While Sipps allow pension investors with a keen interest in the stock market to make their own investment decisions, they have also permitted significant abuse by some corrupt advisers and unscrupulous Sipp companies prepared to allow esoteric investments to be held in them.
Advisers who were both regulated by the FCA and those who were not were very keen to promote investments of an unusual nature simply because the promoters of the investments were prepared to pay significant commissions to the advisers who were able to attract new business. Companies behind promoting investments in overseas property, storage pods, carbon credits, green oil and the like would often pay up to 30 per cent in commission to introducers of new business.
Because of increased competition between Sipp companies, many of the smaller operators were prepared to consider allowing investments to be made in unregulated, esoteric, high risk and illiquid investments within the Sipp wrapper simply to attract new clients who were required to pay disproportionate set-up fees and repeat charges on an annual basis.
Many Sipp operators were happy to promote the investments under the guise that they were environmentally friendly investments. Indeed, Liberty Sipp accepted hundreds of applications to open a Sipp product with their company from an introducer by the name of Avacade Limited who were, in fact, unauthorised by the FCA although they did advise many pension investors to open a Sipp with Liberty Sipp, transfer their monies from their existing pension providers and to invest in what was meant to be a rain forest in Costa Rica where Melina trees were cultivated.
Inevitably most, if not all of the investments in this genre of products failed within the Sipp wrapper, with many pension investors losing their entire life savings as a result of bad advice from both regulated and unregulated advisers. Sipp companies were then no longer able to collect annual management fees because there was no money left in the Sipp cash account, resulting in negative cashflow for these providers, many of whom went into administration.

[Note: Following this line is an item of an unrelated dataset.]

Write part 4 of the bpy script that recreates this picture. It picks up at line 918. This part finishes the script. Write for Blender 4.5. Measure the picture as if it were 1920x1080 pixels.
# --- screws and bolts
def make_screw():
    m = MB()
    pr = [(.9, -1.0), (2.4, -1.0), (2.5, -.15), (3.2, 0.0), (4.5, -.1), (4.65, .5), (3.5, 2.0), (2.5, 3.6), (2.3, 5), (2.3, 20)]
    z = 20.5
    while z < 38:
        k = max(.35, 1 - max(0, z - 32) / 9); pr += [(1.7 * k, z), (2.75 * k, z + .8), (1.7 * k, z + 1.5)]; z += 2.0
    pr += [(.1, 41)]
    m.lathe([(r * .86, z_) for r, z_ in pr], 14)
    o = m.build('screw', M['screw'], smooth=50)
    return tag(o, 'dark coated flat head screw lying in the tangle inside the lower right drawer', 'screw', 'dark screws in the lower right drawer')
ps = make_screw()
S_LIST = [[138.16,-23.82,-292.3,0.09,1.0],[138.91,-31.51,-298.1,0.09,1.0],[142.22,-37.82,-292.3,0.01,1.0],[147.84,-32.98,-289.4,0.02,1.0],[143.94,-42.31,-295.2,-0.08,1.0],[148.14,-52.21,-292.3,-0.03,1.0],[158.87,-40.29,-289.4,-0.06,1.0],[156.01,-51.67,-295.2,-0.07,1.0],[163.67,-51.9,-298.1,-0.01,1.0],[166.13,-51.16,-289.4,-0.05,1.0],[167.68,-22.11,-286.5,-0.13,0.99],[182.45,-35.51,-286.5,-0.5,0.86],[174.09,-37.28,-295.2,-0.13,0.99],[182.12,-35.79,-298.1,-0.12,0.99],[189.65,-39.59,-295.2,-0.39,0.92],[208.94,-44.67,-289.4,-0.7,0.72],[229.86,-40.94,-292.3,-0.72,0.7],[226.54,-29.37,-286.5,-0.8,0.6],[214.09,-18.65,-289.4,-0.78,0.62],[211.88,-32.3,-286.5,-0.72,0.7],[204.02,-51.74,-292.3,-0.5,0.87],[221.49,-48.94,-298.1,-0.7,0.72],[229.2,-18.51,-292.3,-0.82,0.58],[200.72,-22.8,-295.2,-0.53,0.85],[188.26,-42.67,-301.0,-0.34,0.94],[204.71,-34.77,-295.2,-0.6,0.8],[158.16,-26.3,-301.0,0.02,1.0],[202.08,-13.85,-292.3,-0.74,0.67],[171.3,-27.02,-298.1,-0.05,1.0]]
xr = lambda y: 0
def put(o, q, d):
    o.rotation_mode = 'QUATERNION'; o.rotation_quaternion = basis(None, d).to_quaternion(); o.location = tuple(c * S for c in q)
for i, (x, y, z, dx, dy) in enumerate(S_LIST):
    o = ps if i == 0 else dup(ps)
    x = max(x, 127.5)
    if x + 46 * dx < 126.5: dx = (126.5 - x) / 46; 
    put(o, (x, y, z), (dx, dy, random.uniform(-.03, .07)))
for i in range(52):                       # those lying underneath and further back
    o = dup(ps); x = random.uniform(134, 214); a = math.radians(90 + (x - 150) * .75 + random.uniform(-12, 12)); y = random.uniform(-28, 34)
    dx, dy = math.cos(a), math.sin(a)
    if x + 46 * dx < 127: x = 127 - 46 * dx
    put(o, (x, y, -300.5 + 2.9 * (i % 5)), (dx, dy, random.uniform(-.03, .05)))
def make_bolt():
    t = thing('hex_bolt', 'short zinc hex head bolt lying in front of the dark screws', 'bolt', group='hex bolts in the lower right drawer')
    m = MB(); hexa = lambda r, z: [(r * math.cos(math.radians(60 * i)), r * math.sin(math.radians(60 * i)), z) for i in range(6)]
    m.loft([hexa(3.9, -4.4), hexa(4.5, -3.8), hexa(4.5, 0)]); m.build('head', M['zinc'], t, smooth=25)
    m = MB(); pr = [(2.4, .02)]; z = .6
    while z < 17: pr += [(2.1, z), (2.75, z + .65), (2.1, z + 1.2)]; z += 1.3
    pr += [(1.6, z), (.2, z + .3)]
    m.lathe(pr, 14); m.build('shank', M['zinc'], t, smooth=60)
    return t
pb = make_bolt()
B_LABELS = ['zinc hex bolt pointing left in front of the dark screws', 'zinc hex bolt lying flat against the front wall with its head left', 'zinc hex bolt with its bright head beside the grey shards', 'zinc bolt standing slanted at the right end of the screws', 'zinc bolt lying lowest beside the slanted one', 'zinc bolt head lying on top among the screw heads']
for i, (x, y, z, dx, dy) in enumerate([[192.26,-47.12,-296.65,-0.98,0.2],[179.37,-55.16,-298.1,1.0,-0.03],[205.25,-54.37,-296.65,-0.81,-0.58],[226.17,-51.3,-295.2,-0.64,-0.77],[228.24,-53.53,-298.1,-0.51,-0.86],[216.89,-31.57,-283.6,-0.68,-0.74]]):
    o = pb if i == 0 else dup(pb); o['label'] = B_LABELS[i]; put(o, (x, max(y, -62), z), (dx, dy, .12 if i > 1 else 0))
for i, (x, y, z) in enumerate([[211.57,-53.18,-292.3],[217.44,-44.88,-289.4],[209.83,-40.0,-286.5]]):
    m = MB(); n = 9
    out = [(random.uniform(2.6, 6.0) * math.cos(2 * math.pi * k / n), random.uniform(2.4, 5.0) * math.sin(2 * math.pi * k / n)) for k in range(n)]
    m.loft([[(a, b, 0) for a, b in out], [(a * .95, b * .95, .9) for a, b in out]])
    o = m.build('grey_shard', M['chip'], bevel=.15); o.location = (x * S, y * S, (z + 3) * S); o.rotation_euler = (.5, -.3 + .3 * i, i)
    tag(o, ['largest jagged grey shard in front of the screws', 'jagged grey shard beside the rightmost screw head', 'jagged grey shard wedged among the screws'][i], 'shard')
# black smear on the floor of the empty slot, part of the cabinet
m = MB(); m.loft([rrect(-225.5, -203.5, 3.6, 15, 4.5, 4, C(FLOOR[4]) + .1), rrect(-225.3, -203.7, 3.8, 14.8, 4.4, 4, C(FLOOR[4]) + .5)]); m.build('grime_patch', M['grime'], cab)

Where FCA-regulated advisers gave advice, compensation can be obtained up to a limit of £350,000 through FOS. If the regulated adviser is no longer trading, compensation is capped by the Financial Services Compensation Scheme (FSCS) at £50,000 for advisers declared to be in default prior to 1 April 2019 and £85,000 for advisers declared in default after that date.
The case of Adams -v- Options, which was considered by the Court of Appeal, clarified the law relating to the potential liability of a Sipp operator where the introducer of the business/adviser was not regulated by the FCA. In that case Mr Adams was persuaded by a firm of unregulated advisers based in Spain to open a Sipp with Options, to transfer his defined contribution pension into the Sipp and to thereafter invest in storage pods. The storage pods were later considered to have little or no value. The Court of Appeal considered that the Sipp operator was liable to Mr Adams as the Sipp operator failed to carry out sufficient due diligence on the unregulated introducer/adviser. Options are understood to be applying to the Supreme Court for leave to appeal that decision.
But for Sipp companies that have gone into administration and who have now been declared to be in default, compensation is now being paid by the FSCS for failed investments which were introduced to them by unregulated advisers where the FSCS is satisfied that the Sipp operator failed to carry out sufficient due diligence on the introducer.
It was previously considered that a Sipp operator could escape liability if the opening of a Sipp and the underlying investments were recommended by a financial adviser who was regulated by the FCA. But a very recent decision from Ross Hammond, Ombudsman at FOS, found that a pension investor is entitled to compensation for a failed investment within the Sipp if the Sipp company failed to carry out sufficient due diligence on the regulated adviser.
In this case the Ombudsman found that Rowanmoor Personal Pensions Limited failed in its regulatory duties when it failed to verify the integrity of the firm that introduced the application, namely CIB Life & Pensions Limited. It ordered compensation to the pension investor for the loss suffered as a result of a Sipp investment in a property marketed by The Resort Group in Cape Verde.